Citronen mine, Greenland: Ironbark adds 90,000t of zinc

By Jonathan Campion
A review of the mine plan for the zinc/lead project in Greenland has delivered an extra 90,000 tons of zinc over the first six years of production...

The project owner, the Australian miner Ironbark Zinc, announced to its shareholders on Monday that the review had brought the optimum scale of the project up to 3.3 million tons of zinc per year. The life of the mine has been established at 14 years.

According to the company, this additional output has been made possible thanks to new twin declines installed to access the main orebodies, which will allow for much improved metal recovery.

Ironbark’s managing director Michael Jardine commented on the review: “This study represents the first instalment of several reviews currently being undertaken to ensure that the feasibility study for the Citronen project is completely refreshed by taking advantage of the many changes in technologies, standards and pricing that have occurred since the original study work was completed in 2012”.

“These initial findings, focused on the mining operations, demonstrate the wisdom of this approach and serve to reinforce the magnitude of the opportunity that the Citronen ore deposit represents. These mining study results further de-risk the project by the adoption of updated mining practices, an optimised new mine plan and more efficient production schedule.”

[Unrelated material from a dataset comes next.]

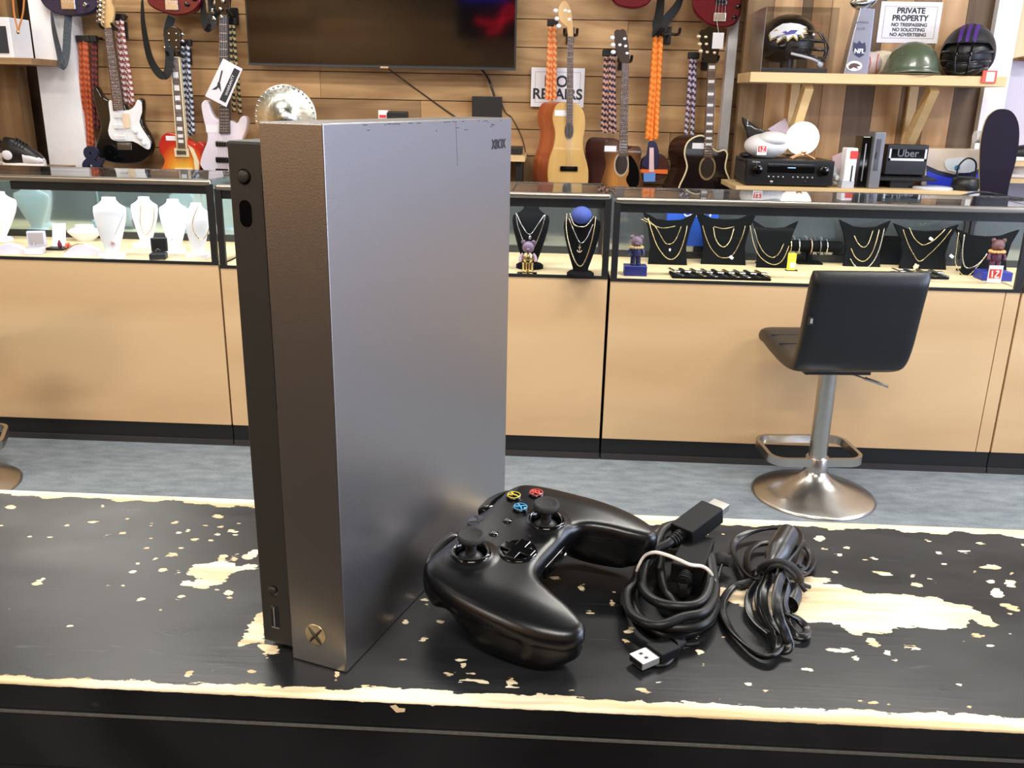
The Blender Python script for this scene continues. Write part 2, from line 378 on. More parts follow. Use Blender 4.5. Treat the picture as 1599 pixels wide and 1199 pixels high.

Jardine added that the Citronen project is being positioned as a priority for investment among Ironbark’s major zinc projects, due to the site’s long mine life, its potential for substantial exploration, its valid mining licence, and the support available to Ironbark from base metal traders Glencore and Trafigura.

Offtake agreements with Glencore and Trafigura would allow around 70% of ore concentrate produced at Citronen to be committed.

While focussed on northern Greenland, Ironbark’s mineral assets in Australia comprise three base and precious metal projects in New South Wales.